#### Required work
Identify every line containing the word "Blender" and reproduce each one.

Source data
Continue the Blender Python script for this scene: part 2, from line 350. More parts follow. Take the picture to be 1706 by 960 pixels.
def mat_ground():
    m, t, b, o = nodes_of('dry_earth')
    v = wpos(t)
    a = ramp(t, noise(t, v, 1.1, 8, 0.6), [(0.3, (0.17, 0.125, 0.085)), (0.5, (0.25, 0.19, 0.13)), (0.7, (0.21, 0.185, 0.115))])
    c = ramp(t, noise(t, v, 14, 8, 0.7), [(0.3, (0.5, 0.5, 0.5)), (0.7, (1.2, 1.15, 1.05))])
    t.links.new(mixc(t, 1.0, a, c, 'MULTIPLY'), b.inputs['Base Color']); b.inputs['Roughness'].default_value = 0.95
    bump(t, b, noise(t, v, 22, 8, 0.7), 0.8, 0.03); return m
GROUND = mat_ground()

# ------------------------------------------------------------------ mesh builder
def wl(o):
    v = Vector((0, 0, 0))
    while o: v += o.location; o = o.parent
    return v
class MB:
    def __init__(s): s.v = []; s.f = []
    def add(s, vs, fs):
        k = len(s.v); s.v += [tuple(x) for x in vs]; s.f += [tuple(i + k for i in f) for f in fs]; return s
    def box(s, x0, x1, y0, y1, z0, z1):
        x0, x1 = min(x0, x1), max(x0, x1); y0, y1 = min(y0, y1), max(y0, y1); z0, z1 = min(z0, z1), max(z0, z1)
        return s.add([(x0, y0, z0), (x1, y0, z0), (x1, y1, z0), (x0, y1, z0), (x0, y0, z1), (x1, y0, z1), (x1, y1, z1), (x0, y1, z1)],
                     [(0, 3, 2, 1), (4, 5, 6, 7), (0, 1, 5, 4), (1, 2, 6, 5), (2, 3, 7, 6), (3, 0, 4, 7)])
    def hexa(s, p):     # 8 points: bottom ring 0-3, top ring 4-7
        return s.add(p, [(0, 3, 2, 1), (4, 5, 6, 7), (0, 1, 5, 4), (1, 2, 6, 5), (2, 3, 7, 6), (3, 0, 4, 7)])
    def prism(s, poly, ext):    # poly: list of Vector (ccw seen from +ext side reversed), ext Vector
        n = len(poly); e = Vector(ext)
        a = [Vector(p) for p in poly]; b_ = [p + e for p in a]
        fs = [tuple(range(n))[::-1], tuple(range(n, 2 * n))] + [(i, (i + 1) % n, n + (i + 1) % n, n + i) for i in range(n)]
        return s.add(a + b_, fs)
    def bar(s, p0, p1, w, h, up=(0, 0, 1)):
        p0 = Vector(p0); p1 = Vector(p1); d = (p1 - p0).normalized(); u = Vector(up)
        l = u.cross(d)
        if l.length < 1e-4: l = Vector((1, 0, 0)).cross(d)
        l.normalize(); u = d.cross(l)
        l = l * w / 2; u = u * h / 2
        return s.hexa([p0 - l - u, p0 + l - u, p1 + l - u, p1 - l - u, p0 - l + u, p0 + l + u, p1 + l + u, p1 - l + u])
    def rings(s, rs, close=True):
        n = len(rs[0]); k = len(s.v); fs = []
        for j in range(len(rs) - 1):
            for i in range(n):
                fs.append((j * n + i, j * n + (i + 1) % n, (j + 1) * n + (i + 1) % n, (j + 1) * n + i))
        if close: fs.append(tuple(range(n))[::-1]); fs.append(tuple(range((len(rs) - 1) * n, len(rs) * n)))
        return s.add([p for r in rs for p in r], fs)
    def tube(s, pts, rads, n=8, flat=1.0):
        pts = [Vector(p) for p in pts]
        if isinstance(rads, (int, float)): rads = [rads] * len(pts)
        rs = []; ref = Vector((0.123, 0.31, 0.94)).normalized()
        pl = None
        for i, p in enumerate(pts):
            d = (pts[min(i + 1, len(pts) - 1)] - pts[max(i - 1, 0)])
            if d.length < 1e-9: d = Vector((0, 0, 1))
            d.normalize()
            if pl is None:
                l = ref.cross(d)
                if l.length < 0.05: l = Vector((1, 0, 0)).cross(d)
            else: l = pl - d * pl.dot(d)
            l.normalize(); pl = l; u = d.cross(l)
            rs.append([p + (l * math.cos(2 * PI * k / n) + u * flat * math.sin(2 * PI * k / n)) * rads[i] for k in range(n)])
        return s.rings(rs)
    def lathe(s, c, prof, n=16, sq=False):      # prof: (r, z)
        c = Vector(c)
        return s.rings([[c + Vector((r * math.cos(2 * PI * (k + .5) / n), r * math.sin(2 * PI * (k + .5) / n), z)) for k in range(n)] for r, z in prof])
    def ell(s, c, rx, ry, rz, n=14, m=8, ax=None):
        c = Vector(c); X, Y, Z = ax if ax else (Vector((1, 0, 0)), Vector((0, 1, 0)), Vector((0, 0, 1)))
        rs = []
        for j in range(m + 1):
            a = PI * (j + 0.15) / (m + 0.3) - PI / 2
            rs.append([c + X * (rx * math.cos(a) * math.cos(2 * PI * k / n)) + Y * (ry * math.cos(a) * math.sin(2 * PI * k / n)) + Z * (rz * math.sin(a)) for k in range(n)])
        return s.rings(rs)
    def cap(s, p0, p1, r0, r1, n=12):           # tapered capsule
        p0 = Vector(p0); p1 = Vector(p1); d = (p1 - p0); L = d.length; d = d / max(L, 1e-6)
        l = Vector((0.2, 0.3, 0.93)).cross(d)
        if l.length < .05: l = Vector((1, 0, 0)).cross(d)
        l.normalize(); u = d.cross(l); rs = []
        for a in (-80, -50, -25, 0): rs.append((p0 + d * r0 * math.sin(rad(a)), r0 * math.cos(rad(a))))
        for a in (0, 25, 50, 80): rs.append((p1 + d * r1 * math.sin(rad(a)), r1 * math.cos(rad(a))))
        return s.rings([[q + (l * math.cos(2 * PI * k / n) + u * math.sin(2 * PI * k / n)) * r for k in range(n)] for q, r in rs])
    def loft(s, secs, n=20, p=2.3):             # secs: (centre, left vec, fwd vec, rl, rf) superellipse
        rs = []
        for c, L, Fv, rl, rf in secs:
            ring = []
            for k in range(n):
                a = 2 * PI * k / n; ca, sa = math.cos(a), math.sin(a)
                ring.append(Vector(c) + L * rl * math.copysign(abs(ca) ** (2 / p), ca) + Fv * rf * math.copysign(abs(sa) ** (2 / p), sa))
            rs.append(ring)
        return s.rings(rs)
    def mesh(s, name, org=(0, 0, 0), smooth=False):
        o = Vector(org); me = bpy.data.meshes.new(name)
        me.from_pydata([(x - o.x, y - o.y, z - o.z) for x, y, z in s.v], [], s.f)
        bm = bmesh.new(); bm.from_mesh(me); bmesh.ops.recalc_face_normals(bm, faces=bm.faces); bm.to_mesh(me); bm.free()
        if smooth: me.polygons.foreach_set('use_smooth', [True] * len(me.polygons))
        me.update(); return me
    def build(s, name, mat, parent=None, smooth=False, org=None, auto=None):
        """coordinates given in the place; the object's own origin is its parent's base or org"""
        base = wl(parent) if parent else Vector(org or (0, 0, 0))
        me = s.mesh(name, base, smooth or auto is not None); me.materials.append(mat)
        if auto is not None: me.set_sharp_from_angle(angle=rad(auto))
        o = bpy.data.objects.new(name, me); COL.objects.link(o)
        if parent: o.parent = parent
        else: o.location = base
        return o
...
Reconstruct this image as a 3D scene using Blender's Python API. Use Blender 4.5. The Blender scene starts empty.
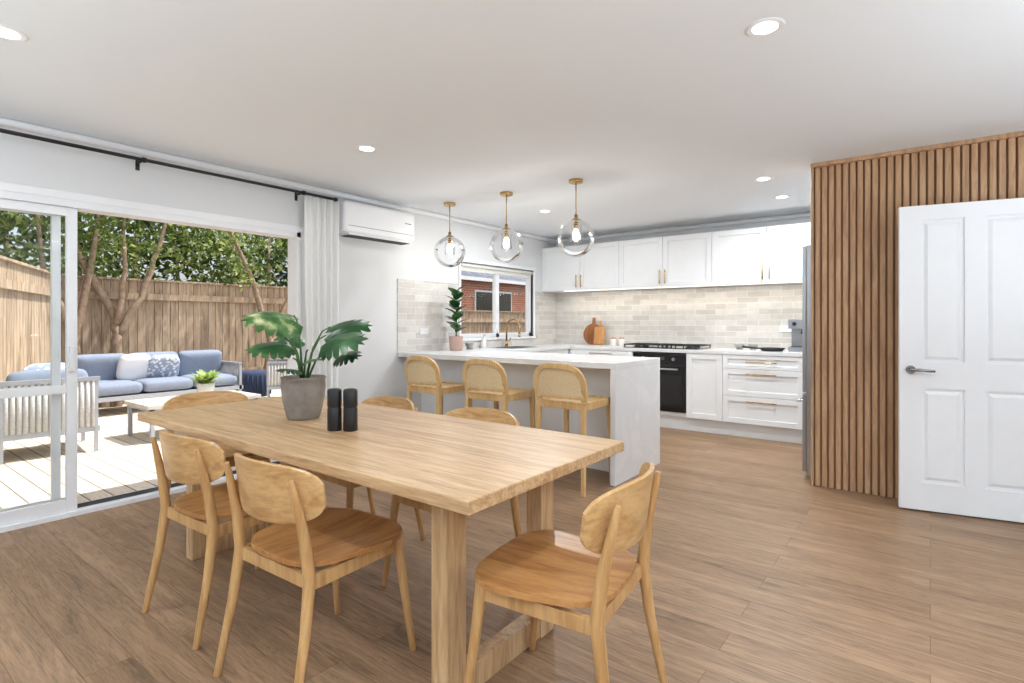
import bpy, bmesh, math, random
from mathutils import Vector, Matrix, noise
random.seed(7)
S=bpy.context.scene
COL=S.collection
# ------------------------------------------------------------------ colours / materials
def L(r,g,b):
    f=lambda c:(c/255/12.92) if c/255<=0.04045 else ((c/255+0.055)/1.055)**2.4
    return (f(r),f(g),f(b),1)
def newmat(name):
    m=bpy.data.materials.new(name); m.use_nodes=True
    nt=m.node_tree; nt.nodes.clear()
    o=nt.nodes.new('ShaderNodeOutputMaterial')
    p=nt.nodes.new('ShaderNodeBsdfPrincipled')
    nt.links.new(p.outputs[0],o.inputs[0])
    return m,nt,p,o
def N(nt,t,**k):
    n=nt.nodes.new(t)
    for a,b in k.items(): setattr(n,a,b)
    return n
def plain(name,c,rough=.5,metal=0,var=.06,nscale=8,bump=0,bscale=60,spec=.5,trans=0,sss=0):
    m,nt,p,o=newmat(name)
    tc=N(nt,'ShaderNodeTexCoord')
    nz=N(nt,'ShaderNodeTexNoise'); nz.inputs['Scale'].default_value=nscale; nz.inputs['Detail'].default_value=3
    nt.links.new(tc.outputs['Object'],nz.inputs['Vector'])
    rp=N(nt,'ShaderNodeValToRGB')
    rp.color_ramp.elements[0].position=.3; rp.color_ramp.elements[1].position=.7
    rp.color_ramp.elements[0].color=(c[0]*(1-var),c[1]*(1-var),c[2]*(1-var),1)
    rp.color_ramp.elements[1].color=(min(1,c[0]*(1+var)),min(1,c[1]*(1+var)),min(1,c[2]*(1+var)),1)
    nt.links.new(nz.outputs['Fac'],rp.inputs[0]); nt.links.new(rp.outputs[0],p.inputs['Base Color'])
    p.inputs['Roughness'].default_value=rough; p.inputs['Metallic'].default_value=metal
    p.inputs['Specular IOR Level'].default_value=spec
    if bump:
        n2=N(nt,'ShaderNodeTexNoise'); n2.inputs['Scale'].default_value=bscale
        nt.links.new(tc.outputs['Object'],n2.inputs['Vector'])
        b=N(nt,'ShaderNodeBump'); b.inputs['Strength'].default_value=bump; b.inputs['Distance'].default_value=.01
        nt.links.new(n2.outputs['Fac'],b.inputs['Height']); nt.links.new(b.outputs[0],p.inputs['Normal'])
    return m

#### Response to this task
Continue the Blender Python script for this scene: part 2, from line 350. More parts follow. Take the picture to be 1706 by 960 pixels.
Reconstruct this image as a 3D scene using Blender's Python API. Use Blender 4.5. The Blender scene starts empty.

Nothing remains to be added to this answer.